The film is also not marred by stunt casting. The actors were chosen because their voices lend credibility to the characters they’re playing. Sometimes I find myself getting into the game of “Name That Voice” when I watch an animated feature. I sit there trying to guess which big-name star is voicing each character. Honestly, that’s probably not a good thing, because it means I’m not fully involved in the story. In the case of How to Train Your Dragon, I didn’t even realize I was listening to famous voices until the end credits rolled. On a side note, the filmmakers have chosen not to have any of the dragons speak, which was a very smart idea; the story works better without that unnecessary device.

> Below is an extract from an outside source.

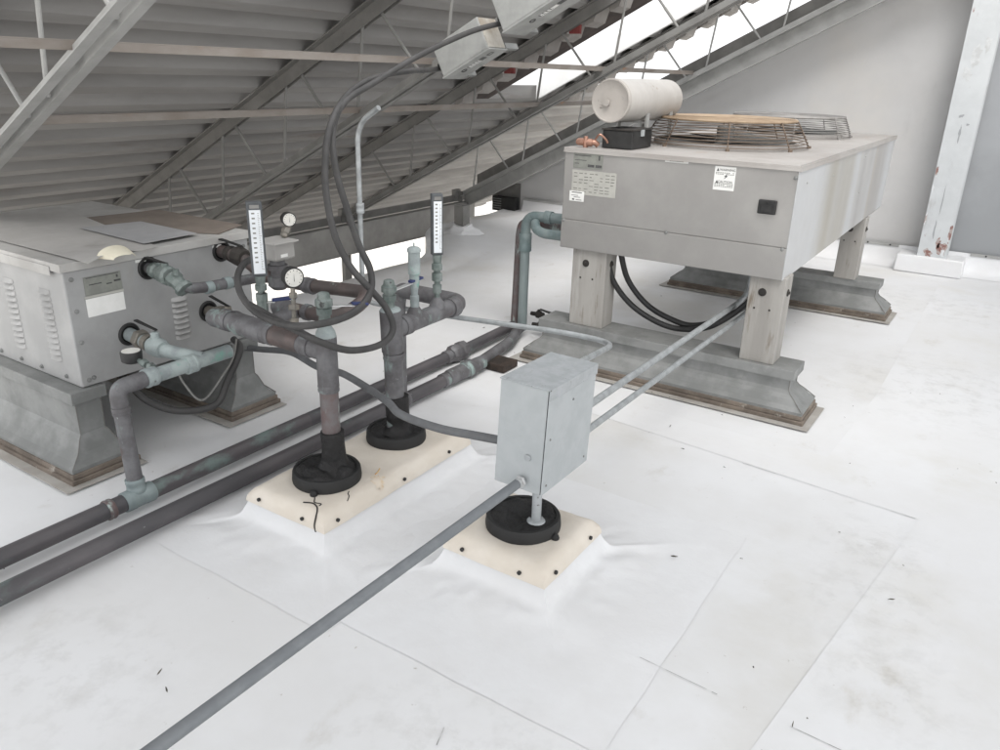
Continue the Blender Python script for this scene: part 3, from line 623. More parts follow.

This is also not a cheesy or gimmicky 3-D movie. It doesn’t rely on stuff flying out at you every couple of minutes. Instead, the 3-D is used to convey two things: the massive size of the dragons, and height. When Hiccup hops onto the gigantic beast and they soar above the clouds, it’s magical because you get a sense of the liberation they feel. At times, especially during a sequence where Hiccup falls off his dragon and begins plummeting toward the ground, I was literally gripping the armrests of my seat because the sensation of height was so real. Flying is a big bonding activity for Hiccup and Toothless, so the fact that the 3-D is used to give us the sensation of flight adds to our understanding of how boy and dragon come together.

The message of understanding one’s enemies is nicely delivered without needless sentimentality, as is the message of father/son acceptance. Hiccup knows his father may be disappointed, yet he has also inherited Stoick’s belief in doing what is right. How to Train Your Dragon may not have the sublime grace of something like Up or Wall-E, but it’s an animated movie with the courage to take itself seriously and entertain you by being genuinely good, as opposed to tricking itself out with pointless “hipness.” I’ve never been particularly fond of dragon stories, but this one’s a winner.

( 1/2 out of four)

How to Train Your Dragon is rated PG for sequences of intense action and some scary images, and brief mild language. The running time is 1 hour and 41 minutes.